Ante el paisaje del Pirineo escribía el geógrafo francés Élisée Reclus en el año 1862: “Comúnmente la naturaleza nos parece más bella cuanto más sentimos nuestra inferioridad ante su presencia”.
Y, en efecto, cuando ejercemos una fuerza de aparente superioridad sobre la montaña, tal vez no consigamos dejar de ser inferiores ante ella, pero sí atentamos inevitablemente contra su belleza. Tal vez alguien se haga más rico de momento, pero la vieja expresión del paisaje se transformará en una mueca. Deberíamos ser, pues, en primer lugar, cuidadosos respecto a los lugares donde podamos forzar la naturaleza para no llevarnos por delante unas calidades que sólo ella puede originar.
Quizás haya quien plantee el dilema como que más vale una montaña afeada y rica que una montaña bonita pero pobre. Pero ese planteamiento es incorrecto hoy día, pues si la montaña atrae es por sus calidades propias y diferentes a los llanos, no por carecer de sus valores ni por parecerse a lo que no es. Esa disyuntiva está, por tanto, mal expuesta, la realidad es otra, ya que no sólo es legítimamente aspirable y perfectamente conseguible tener una montaña a la vez hermosa y próspera, sino que el mantenimiento futuro del atractivo de esa montaña será justamente la mayor causa del sostenimiento de su prosperidad.
En este sentido, se trata de mantener la calidad de sus paisajes en el cambio. De los naturales y los rurales. Se trata de mudar sin desfigurarlos, sin perder sus valores, ni convertirlos en urbanos, con sustitución de su carácter. Modernización significa cambio, pero cambio no significa suplantación. Un paisaje es la configuración de un lugar y es también la expresión y la percepción de ese lugar. Es un cuerpo geográfico con situación, tamaño y figura, donde se realizan las vidas, donde se tienen los sentimientos, donde se establece una identidad y una vinculación de la existencia. Es esto lo que podemos maltratar. El daño a los paisajes acabará siendo un daño no sólo a la forma y al contenido de la montaña, sino a su atractivo y en consecuencia a su progreso.
El daño a los paisajes va más allá de lo que se realiza en su contenido, ya que afecta a su atractivo y en consecuencia a su progreso. Por eso creo que no es suficiente la aplicación de la norma actual de “impacto ambiental” cuando se emprende una acción que puede transformar y herir la montaña, porque no alcanza el nivel que aquí planteamos.
Siendo indispensable, el estudio del “impacto ambiental” ha de tener muchos fallos cuando se pueden emitir dictámenes de este tipo que aprueban tantas obras evidentemente negativas. Sin duda.
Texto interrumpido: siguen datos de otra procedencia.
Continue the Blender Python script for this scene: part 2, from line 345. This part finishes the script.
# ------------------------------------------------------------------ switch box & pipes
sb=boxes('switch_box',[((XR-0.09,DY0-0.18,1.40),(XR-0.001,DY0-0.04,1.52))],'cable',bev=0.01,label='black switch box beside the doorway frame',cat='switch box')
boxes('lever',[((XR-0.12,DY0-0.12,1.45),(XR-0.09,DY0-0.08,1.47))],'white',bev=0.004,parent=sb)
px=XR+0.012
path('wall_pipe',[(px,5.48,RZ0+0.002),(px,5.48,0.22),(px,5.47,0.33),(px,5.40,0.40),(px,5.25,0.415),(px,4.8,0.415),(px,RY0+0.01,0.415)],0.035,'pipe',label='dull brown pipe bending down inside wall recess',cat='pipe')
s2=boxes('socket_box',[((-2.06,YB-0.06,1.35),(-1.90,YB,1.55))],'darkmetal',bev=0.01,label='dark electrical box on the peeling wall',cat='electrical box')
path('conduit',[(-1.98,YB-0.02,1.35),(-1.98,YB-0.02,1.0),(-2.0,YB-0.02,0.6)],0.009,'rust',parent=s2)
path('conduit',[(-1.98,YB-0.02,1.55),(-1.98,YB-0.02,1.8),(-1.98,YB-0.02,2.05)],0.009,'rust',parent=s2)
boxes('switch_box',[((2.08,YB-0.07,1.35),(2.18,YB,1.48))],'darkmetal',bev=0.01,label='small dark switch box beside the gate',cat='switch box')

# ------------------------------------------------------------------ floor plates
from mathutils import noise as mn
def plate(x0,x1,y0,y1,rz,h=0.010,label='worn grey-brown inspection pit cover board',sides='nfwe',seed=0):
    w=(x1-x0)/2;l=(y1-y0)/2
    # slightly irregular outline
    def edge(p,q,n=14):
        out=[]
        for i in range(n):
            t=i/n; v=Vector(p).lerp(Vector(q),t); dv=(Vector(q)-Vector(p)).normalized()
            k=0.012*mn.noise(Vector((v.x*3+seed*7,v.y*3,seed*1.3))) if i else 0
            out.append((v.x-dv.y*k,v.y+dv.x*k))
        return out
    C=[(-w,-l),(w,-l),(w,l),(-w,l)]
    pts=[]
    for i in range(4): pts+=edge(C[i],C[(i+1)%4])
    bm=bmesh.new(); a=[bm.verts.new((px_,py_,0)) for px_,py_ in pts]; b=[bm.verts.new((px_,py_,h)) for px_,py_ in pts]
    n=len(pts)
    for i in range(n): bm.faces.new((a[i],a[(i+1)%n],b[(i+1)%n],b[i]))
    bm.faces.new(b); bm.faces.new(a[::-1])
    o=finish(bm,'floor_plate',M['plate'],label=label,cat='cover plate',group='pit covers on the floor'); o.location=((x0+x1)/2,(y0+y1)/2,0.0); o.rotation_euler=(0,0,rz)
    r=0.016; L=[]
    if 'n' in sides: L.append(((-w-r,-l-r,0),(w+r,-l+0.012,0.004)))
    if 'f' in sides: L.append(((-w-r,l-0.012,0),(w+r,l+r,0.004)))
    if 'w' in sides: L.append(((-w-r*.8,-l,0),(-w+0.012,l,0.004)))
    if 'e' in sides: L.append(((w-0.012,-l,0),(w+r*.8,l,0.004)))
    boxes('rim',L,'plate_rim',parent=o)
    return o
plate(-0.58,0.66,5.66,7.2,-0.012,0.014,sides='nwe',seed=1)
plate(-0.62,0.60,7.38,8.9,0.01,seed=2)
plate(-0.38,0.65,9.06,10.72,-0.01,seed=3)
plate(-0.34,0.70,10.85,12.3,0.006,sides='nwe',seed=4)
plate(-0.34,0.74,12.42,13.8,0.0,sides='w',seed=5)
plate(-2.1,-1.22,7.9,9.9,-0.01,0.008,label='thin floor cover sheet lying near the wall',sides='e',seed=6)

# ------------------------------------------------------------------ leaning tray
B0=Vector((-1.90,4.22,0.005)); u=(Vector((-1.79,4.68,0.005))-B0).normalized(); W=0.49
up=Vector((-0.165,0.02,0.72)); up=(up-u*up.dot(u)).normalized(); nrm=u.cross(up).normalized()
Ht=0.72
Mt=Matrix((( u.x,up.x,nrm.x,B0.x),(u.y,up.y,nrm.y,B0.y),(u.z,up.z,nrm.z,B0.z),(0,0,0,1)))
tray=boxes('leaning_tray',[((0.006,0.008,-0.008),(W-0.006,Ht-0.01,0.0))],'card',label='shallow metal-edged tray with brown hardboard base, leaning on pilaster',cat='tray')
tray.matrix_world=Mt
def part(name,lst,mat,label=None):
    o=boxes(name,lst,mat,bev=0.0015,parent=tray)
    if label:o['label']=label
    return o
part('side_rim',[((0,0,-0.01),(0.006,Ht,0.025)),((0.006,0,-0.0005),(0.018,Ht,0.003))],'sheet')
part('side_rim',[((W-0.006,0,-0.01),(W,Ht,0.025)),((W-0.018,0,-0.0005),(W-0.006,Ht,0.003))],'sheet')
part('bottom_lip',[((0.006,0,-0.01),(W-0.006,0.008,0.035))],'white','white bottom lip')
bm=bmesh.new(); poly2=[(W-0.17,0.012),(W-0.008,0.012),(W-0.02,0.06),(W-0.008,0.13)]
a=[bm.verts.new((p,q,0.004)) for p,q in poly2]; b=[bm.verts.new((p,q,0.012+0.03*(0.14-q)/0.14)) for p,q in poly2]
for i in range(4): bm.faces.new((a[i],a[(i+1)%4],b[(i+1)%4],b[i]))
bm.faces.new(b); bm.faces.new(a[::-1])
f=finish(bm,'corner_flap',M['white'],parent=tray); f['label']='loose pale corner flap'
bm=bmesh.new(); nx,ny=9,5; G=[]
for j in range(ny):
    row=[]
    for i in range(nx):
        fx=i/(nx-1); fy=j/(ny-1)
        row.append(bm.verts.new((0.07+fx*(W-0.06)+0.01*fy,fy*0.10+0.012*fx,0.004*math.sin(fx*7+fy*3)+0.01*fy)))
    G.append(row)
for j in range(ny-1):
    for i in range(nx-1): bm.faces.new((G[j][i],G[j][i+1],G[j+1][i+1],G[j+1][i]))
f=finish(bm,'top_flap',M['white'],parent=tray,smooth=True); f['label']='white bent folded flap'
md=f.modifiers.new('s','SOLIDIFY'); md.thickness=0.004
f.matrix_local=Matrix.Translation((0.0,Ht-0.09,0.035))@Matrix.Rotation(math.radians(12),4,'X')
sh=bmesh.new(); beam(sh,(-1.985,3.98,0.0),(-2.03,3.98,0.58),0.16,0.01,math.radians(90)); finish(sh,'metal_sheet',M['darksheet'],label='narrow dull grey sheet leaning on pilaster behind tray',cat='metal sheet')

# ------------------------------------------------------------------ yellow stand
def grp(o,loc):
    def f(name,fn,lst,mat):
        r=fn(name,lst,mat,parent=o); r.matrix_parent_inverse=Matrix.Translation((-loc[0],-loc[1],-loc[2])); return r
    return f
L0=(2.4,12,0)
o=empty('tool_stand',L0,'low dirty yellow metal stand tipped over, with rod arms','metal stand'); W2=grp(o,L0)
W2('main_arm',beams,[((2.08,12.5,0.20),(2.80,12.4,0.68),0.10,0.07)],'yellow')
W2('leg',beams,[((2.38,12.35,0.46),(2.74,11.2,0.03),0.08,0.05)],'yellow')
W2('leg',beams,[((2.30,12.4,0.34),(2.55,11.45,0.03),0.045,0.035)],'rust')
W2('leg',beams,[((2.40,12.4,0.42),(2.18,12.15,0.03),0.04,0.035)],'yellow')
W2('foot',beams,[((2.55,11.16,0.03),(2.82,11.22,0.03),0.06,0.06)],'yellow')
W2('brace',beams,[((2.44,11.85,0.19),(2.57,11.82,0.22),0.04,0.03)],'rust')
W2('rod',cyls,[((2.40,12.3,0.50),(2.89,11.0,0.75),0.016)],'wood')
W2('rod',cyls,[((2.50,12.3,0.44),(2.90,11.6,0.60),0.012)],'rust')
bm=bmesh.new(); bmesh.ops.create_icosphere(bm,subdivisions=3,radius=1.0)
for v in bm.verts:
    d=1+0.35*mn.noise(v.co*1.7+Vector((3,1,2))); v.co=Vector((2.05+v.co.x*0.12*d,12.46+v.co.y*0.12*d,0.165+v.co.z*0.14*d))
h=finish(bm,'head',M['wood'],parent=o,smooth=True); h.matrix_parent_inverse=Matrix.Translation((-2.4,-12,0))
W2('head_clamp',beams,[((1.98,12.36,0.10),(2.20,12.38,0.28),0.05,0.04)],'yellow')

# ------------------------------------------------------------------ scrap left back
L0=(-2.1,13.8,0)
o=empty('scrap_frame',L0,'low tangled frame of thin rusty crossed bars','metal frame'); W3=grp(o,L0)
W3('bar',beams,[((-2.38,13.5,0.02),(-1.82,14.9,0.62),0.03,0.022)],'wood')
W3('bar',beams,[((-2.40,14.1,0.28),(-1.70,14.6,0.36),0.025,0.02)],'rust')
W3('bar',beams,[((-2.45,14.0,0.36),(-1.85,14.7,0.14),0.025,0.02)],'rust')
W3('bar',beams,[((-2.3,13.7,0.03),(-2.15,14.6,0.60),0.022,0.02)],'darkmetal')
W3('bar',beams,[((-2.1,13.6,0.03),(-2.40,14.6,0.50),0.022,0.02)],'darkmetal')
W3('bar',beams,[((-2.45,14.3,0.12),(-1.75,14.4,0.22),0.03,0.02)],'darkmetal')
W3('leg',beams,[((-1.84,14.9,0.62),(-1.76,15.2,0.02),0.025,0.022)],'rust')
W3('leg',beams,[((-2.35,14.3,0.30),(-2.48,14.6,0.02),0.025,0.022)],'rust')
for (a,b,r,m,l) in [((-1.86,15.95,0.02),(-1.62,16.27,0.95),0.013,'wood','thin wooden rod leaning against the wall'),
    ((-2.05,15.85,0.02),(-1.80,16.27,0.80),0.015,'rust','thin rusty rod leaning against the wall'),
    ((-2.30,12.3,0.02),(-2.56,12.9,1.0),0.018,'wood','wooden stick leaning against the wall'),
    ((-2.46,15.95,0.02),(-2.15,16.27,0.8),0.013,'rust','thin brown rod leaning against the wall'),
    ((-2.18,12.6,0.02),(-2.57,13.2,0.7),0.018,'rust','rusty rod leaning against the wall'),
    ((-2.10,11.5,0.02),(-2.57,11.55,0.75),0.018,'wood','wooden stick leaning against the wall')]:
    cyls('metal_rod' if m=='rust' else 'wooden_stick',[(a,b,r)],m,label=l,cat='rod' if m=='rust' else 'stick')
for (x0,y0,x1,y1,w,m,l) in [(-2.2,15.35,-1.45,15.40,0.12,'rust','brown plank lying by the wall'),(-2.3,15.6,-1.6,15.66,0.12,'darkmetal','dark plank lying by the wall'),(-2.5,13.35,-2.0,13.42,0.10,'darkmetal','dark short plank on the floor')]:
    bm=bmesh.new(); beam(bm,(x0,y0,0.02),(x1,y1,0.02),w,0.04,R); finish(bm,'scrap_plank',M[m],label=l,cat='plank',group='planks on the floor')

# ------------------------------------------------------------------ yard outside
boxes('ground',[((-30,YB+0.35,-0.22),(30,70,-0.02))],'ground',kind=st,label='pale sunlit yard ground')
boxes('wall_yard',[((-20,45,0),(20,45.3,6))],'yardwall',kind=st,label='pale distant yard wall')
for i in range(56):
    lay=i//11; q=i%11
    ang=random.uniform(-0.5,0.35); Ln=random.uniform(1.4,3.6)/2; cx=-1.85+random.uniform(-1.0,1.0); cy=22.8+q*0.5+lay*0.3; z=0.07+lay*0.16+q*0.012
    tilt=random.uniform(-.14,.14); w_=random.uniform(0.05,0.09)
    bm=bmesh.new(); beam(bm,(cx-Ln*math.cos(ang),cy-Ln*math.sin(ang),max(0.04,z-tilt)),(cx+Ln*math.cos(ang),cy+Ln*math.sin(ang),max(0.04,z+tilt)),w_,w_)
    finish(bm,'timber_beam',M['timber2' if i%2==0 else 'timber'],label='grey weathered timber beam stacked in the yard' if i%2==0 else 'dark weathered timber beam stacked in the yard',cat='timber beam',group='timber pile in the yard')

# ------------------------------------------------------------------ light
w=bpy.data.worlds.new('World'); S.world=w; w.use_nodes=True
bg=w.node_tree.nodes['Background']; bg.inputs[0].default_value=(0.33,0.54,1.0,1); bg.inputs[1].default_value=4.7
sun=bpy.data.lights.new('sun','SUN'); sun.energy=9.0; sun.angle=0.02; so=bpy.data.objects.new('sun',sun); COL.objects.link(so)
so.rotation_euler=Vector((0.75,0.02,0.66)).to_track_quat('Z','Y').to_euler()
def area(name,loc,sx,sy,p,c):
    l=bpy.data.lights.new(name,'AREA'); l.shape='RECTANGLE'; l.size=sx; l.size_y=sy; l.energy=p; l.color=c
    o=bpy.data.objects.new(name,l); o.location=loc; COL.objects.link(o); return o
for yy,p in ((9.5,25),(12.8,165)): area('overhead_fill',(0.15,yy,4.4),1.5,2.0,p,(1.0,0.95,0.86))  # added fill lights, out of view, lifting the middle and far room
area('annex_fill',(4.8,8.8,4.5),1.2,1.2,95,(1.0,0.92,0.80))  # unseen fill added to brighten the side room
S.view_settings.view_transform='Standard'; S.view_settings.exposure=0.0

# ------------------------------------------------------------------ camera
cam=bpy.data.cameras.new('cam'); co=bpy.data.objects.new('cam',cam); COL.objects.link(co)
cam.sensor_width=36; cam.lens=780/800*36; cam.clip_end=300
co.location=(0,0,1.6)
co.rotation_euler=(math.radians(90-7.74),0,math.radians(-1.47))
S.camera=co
Se ve en sus presupuestos: los hacen las mismas empresas y parten de que la inicitiava de obras es siempre buena, de que dichas obras son incuestionables y que generan inevitablemente impactos, que acaso pueden aminorarse, pero no suprimirse tales obras. Por ello acaban siendo tantas veces más componendas y hasta salvoconductos, que verdaderas enmiendas o denegaciones a los proyectos de consecuencias ambientales perjudiciales. Además, la experiencia indica que en numerosos lugares no responden a la realidad, no sólo porque puedan dar por bueno lo que no lo es o porque disimulan cosméticamente con retoques lo que es globalmente rechazable, sino porque no han entendido ni técnica ni culturalmente lo que son esos lugares. Porque no estiman otros tipos superiores de conmoción que, sin embargo, son bien reales y de mayor calado: los impactos en el paisaje.
E incluso, en esos casos, aunque se cumpliera con la letra de las normas establecidas, está claro que puede no ocurrir lo mismo con su espíritu. Aunque se pudiera cubrir la acción con tal estudio de “impacto”, si se estima de verdad que esa acción sigue siendo perjudicial, más allá del diagnóstico técnico, nadie debería amparse en él para persistir en tal perjuicio.